Exercise aim
List all lines of the data containing the word "More".

Data in this exercise
■ ■ ■

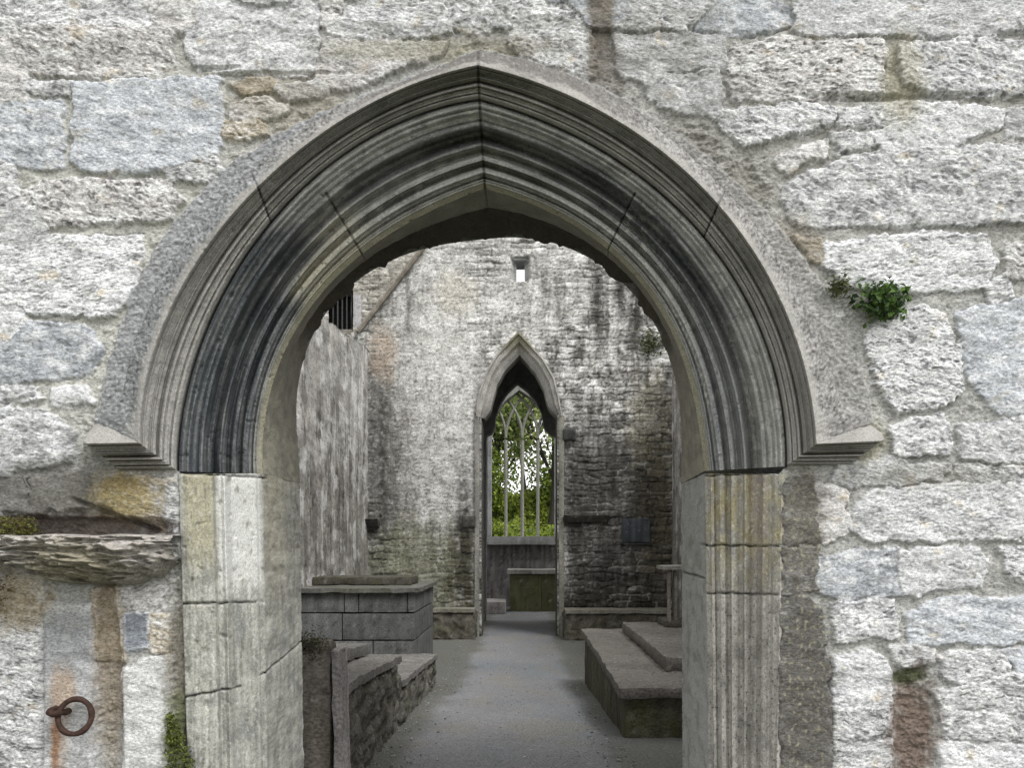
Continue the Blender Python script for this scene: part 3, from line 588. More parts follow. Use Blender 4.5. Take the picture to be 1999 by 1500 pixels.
# ------------------------------------------------------------------ far gable wall
YF = 17.6
def far_arch_outer(): return np.array([(934, 1250), (934, 815), (940, 775), (952, 735), (975, 695), (1012, 652), (1050, 692), (1075, 735), (1090, 780), (1094, 815), (1094, 1250)], float)
ROOT_GABLE = empty('gable_wall', (0, YF, 0), 'tall far gable wall of thin rubble with blotchy white plaster and dark damp streaks', 'wall')
def build_gable():
    u = np.concatenate([np.arange(100, 560, 10), np.arange(560, 1370, 2.0), np.arange(1370, 1950, 10)]); v = np.concatenate([np.arange(-300, 430, 10), np.arange(430, 1262, 2.0)])
    U, V = np.meshgrid(u, v)
    wu = U + 5 * noise(U / 20, V / 20, 300); wv = V + 3 * noise(U / 26, V / 14, 301)
    wv = wv + 3 * noise(U / 60, V / 8, 299); f1, f2, idv = worley(wu / 36, wv / 12.5, 302, .95); gap = .35 + .65 * sstep(.03, .16, f2 - f1)
    lg = fbm(U / 110, V / 140, 4, 303); st = .75 * noise(U / 22 + .5 * lg, V / 150, 304) + .5 * noise(U / 7, V / 70, 305) + .45 * fbm(U / 12, V / 14, 3, 318)
    plaster = np.clip(np.maximum.reduce([blob(U, V, 830, 800, 130, 330, .4 * lg, .4), blob(U, V, 1015, 600, 90, 60, .4 * lg, .5), .6 * sstep(0, .5, fbm(U / 45, V / 60, 4, 306))]), 0, 1)
    h = .016 * gap * (1 - .85 * plaster) + .012 * (ridge(U / 17, V / 7, 3, 307) - .3) * (1 - .5 * plaster) + .025 * fbm(U / 30, V / 24, 4, 312) + .008 * noise(U / 5, V / 4, 308)
    base = np.ones(U.shape + (3,)) * np.array((.42, .41, .385)); base *= (.50 + .62 * idv)[..., None]
    C = mix(np.ones_like(base) * np.array((.56, .55, .51)), base, 0) * (1 - gap)[..., None] + base * gap[..., None]
    C = mix(C, np.array((.53, .525, .49)), .72 * plaster); C *= (1 + .22 * lg)[..., None]
    sp = noise(U / 6, V / 4.5, 309) + .4 * noise(U / 16, V / 9, 314); C *= (1 - .62 * sstep(.25, .55, sp))[..., None]; C = mix(C, (.70, .69, .65), .6 * sstep(.25, .5, noise(U / 7, V / 4, 310)))
    C *= (1 - .6 * sstep(.6, .9, ridge(U / 30, (V + 3 * noise(U / 24, V / 24, 315)) / 7.5, 1, 316)) * sstep(-.1, .5, fbm(U / 40, V / 30, 3, 317)))[..., None]
    top = sstep(640, 520, V); C = mix(C, (.50, .49, .47), .35 * top)
    bl = fbm(U / 26, V / 34, 4, 320); bs = fbm(U / 9, V / 60, 3, 321)
    C = mix(C, (.72, .715, .69), .65 * sstep(.08, .3, bl)); jl = (1 - sstep(.0, .07, f2 - f1)) * (1 - .75 * plaster); C = mix(C, (.10, .095, .085), .6 * jl * sstep(-.3, .3, fbm(U / 40, V / 30, 3, 322))); C = mix(C, (.17, .165, .15), .75 * sstep(.08, .35, -bl + .5 * bs) * (1 - .6 * plaster) * (.3 + .7 * sstep(540, 800, V))); C = mix(C, (.055, .052, .046), .8 * sstep(.32, .5, -.6 * bl + .8 * bs + .25 * sp) * (.12 + .88 * sstep(540, 760, V)))
    for (cu, wd, va, vb_) in ((745, 13, 740, 1140), (772, 9, 840, 1110), (906, 15, 900, 1190), (884, 9, 1020, 1160), (1124, 15, 830, 1190), (1165, 11, 500, 690), (1196, 16, 850, 1010), (1211, 9, 490, 650), (1240, 14, 530, 720), (1276, 15, 880, 1160), (1150, 9, 900, 1150), (800, 8, 550, 690), (1090, 9, 560, 640), (728, 9, 660, 1120), (845, 7, 1000, 1150)):
        wv_ = cu + 5 * noise(V / 60, V * 0 + cu, 330); C = mix(C, (.05, .048, .042), .85 * np.exp(-((U - wv_) / wd) ** 2) * sstep(va - 30, va + 50, V) * sstep(vb_ + 20, vb_ - 60, V) * sstep(-.75, -.1, fbm(U / 9, V / 22, 4, 331)))
    n1 = .4 * fbm(U / 24, V / 40, 3, 311)
    def stain(m, c, k):
        nonlocal C
        C = mix(C, c, np.clip(m, 0, 1) * k)
    dark = (.085, .08, .072)
    rt = sstep(1090, 1130, U) * sstep(740, 930, V + 70 * lg + 30 * st); stain(rt, (.13, .125, .115), .85)
    stain(rt * sstep(-.4, .5, st), (.055, .052, .047), .8); stain(rt * sstep(.5, .9, fbm(U / 14, V / 14, 4, 313)), (.36, .35, .33), .6)
    stain(blob(U, V, 760, 880, 60, 300, n1, .5), (.19, .185, .17), .5); stain(blob(U, V, 800, 1140, 130, 110, n1, .5), (.15, .15, .10), .6)
    stain(sstep(1080, 1210, V + 30 * st) * (U > 1090), (.035, .032, .024), .88); stain(blob(U, V, 870, 760, 80, 260, n1, .5), (.58, .575, .54), .45)
    stain(sstep(1150, 1220, V + 20 * st) * (U < 940), (.07, .07, .035), .75)
    stain(blob(U, V, 905, 1110, 40, 90, n1, .3) * sstep(-.7, .2, st), (.055, .05, .03), .9)
    stain(blob(U, V, 745, 980, 40, 330, n1, .5) * sstep(-.4, .4, st), (.15, .15, .14), .75)
    stain(sstep(.15, .7, st) * sstep(560, 760, V) * (U < 860), (.20, .19, .165), .6)
    stain(blob(U, V, 800, 1100, 90, 80, n1) * .9, (.21, .215, .14), .5)
    stain(blob(U, V, 1210, 590, 60, 120, n1, .5) * sstep(-.2, .45, st), dark, .8); stain(blob(U, V, 1070, 590, 40, 60, n1) * sstep(-.1, .5, st), dark, .6)
    stain(blob(U, V, 780, 570, 60, 60, n1) * sstep(-.1, .5, st), (.12, .115, .1), .7)
    stain(blob(U, V, 1270, 820, 50, 90, n1), (.24, .225, .16), .6); stain(blob(U, V, 1275, 1000, 40, 130, n1), (.10, .085, .05), .7)
    stain(blob(U, V, 1180, 960, 90, 110, n1) * sstep(-.3, .4, st), dark, .6)
    lb = sstep(0, 14, (640 - V) * .767 - (U - 708) + 0) * (U < 840) * (V < 660); stain(lb, (.30, .27, .22), .5)
    stain(blob(U, V, 748, 690, 26, 50, n1), (.40, .31, .23), .5); stain(blob(U, V, 890, 575, 40, 40, n1), (.47, .42, .33), .4)
    stain(blob(U, V, 938, 900, 14, 200, n1), dark, .4)
    cw = wv + 2.5 * noise(U / 45, V / 18, 340); row = np.floor(cw / 13.5); fr = cw / 13.5 - row
    hr = _h(row, row * 0 + 3, 341) / 0xffffff; bl_ = 26 + 30 * (_h(row, row * 0 + 5, 342) / 0xffffff); xb = (wu + 3 * noise(U / 16, V / 11, 343)) / bl_ + hr * 7; cell = np.floor(xb); fx_ = xb - cell
    ed = np.minimum(np.minimum(fr, 1 - fr) * 13.5, np.minimum(fx_, 1 - fx_) * bl_); jn = 1 - sstep(.3, 1.9, ed); tone = _h(row, cell, 344) / 0xffffff
    show = np.clip(1 - .85 * plaster - .3 * sstep(.1, .5, fbm(U / 50, V / 40, 3, 345)), .12, 1)
    C = C * (1 + .55 * (tone - .5) * show)[..., None]; lightj = sstep(-.1, .3, fbm(U / 60, V / 50, 3, 346))
    C = np.where(lightj[..., None] > .5, mix(C, (.50, .49, .46), .5 * jn * show), C * (1 - .6 * jn * show)[..., None])
    C = C * (1 - .5 * sstep(.3, .6, noise(U / 5, V / 4, 347)))[..., None]; C = mix(C, np.minimum(C * 1.9 + .04, .75), .6 * sstep(.35, .6, noise(U / 6, V / 5, 348)))
    for (cu, wd, va, vb_) in ((748, 12, 760, 1130), (906, 14, 930, 1180), (1128, 15, 860, 1180), (1196, 15, 860, 1010), (1240, 12, 540, 720), (1211, 8, 500, 640), (1165, 9, 510, 680), (1268, 13, 900, 1150)):
        C = mix(C, (.04, .038, .033), .75 * np.exp(-((U - cu - 6 * noise(V / 50, V * 0 + cu, 351)) / wd) ** 2) * sstep(va - 30, va + 40, V) * sstep(vb_ + 10, vb_ - 70, V) * sstep(-.35, .2, fbm(U / 10, V / 16, 4, 352)))
    h = h + show * (.022 * (1 - jn) + .02 * (tone - .5))
    Y = YF - h
    keep_out = poly_sd(U, V, far_arch_outer()) > 4
    keep_out |= (np.abs(U - 1015.5) < 9.5) & (np.abs(V - 524) < 21) | ((U > 640) & (U < 691) & (V > 560) & (V < 652))
    k = ~(keep_out[:-1, :-1] & keep_out[1:, 1:] & keep_out[:-1, 1:] & keep_out[1:, :-1])
    # splay of the slit window
    spl = (np.abs(U - 1015.5) < 19) & (V > 502) & (V < 549); sp_ = np.where(spl, np.clip((19 - np.abs(U - 1015.5)) / 9, 0, 1), 0)
    Y = Y + .25 * sp_; C = mix(C, (.50, .51, .52), .5 * sp_)
    grid_mesh('masonry', np.stack([(U - CU) / F * YF, Y, EYE - (V - CV) / F * YF], -1), C, M_INNER, ROOT_GABLE, k, flip=True)
build_gable()

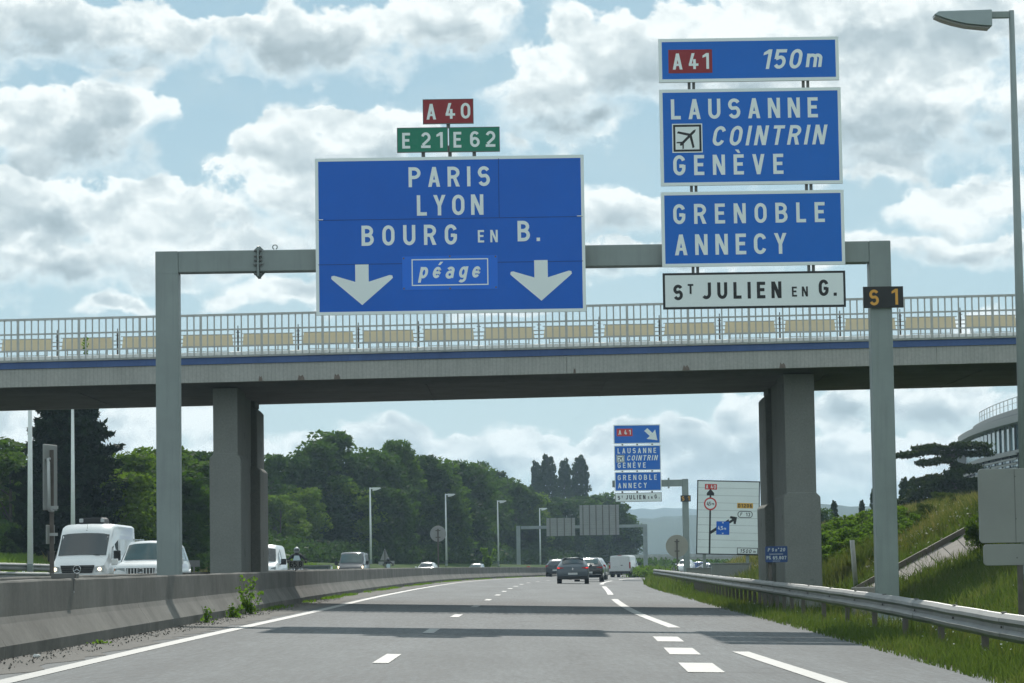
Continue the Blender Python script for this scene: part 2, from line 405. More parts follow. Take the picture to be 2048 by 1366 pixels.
def bank(x, y):
    s = x-(XGr(y)+3.6 if y < 180 else XGr(y)+3.0)
    if s <= 0: return 0.0
    cap = 6.2+(3.2-6.2)*smooth(84, 96, y)
    cap = cap*(1-.75*smooth(200, 330, y))
    h = (.37+.15*smooth(78.8, 82.2, y)-.11*smooth(84, 100, y))*s
    soft = h if h < cap*.8 else cap*.8+cap*.2*(1-math.exp(-(h-cap*.8)/(cap*.2)))
    return soft+max(0, min(x, 120)-XGr(y)-3.6-cap/.6)*.05*(1-smooth(260, 420, y))
def H(x, y):
    xb = XB(y)
    if x > xb-.4:
        z = -.025*min(x, max(XGr(y), -3))
        g = x-XGr(y)
        if g > 0: z -= .10*smooth(0, 2.5, g)
        return z+bank(x, y)
    z = zL(y); u = (xb-14.2)-x
    if u > 0: z += min(.2*u, 1.5)+max(0, min(u-9, 90))*.02
    return z

def structure(o, nm=None): o['kind'] = 'structure'; return o
# terrain sheet
def terrain():
    ys = list(np.arange(-30, 60, 3))+list(np.arange(60, 130, 2.0))+list(np.arange(130, 350, 5))+list(np.arange(350, 700, 25))+[800, 1000, 1400, 2000, 3000, 4500, 7000, 11000]
    us = [-9000, -4000, -2000, -900, -400, -200, -120, -80, -55]+list(np.arange(-40, -8, 2.0))+[-7, -3, -.45, -.3, 0, 1, 2, 4, 6, 8]
    vs_r = [-.5, 0, .6, 1.2, 1.8, 2.5, 3.1]+list(np.arange(3.6, 16, .7))+list(np.arange(16, 60, 3))+[70, 90, 130, 200, 400, 900, 2000, 4000, 9000]
    V = []; nx = len(us)+len(vs_r)
    for y in ys:
        xb, xg = XB(y), XGr(y)
        row = [xb+u for u in us if xb+u < xg-.6]
        while len(row) < len(us): row.append(xg-.6+.001*len(row))
        row += [xg+v for v in vs_r]
        for x in row:
            z = H(x, y)
            inside = (xb-13.0 < x < xg-.01)
            lump = 0 if inside else (.05*math.sin(x*1.7+y*.9)+.05*math.sin(x*.6-y*1.3+1)+.03*math.sin(x*3.1+y*2.3))
            if xg-.1 < x < xg+.5: lump = 0
            V.append((x, y, z-(.12 if inside else .012)+lump*(1 if x > xg+1 or x < xb-16 else 0)))
    Fc = [(j*nx+i, j*nx+i+1, (j+1)*nx+i+1, (j+1)*nx+i) for j in range(len(ys)-1) for i in range(nx-1)]
    me = bpy.data.meshes.new('ground'); me.from_pydata(V, [], Fc); o = bpy.data.objects.new('ground', me)
    finish(o, me, grassmat('ground_grass', (.030, .062, .012), (.05, .095, .018), (.09, .10, .035), 0), None, True)
    structure(o)
terrain()
# strips of surface that follow the road
def strip(name, fa, fb, y0, y1, m, zo=0.0, dy=2.0, zf=None, n=4, kind='structure', parent=None, jag=0.0):
    V = []; Y_ = list(np.arange(y0, y1, dy))+[y1]
    rng = random.Random(hash(name) % 1000)
    for y in Y_:
        a, b = fa(y), fb(y)+(rng.uniform(-jag, jag) if jag else 0)
        for i in range(n+1):
            x = a+(b-a)*i/n; V.append((x, y, (zf(x, y) if zf else -.025*x)+zo))
    Fc = [(j*(n+1)+i, j*(n+1)+i+1, (j+1)*(n+1)+i+1, (j+1)*(n+1)+i) for j in range(len(Y_)-1) for i in range(n)]
    me = bpy.data.meshes.new(name); me.from_pydata(V, [], Fc); o = bpy.data.objects.new(name, me); finish(o, me, m, parent, False)
    if kind: o['kind'] = kind
    return o
strip('road', lambda y: XB(y)-.1, XGr, -25, 520, mAsph, 0, 1.0, n=8, jag=.05)
strip('oncoming_road', lambda y: XB(y)-12.9, lambda y: XB(y)-2.9, -25, 520, mAsph2, 0.0, 3.0, zf=lambda x, y: zL(y), n=4)
strip('median_ground', lambda y: XB(y)-2.9, lambda y: XB(y)-.5, -25, 520, mShould, .006, 4.0, zf=lambda x, y: zL(y), n=2)
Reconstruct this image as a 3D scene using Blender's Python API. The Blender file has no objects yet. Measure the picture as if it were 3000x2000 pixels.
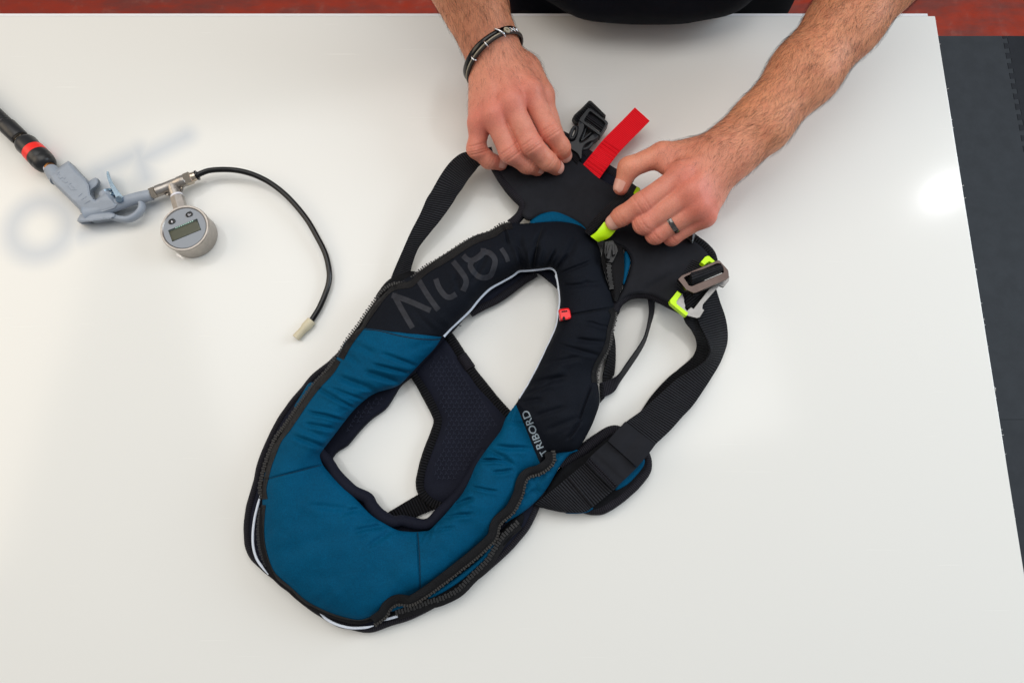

■ ■ ■

Exercise solution
Continue the Blender Python script for this scene: part 3, from line 588. More parts follow. Use Blender 4.5. Take the picture to be 1999 by 1500 pixels.
Continue the Blender Python script for this scene: part 2, from line 405. More parts follow. Take the picture to be 2048 by 1366 pixels.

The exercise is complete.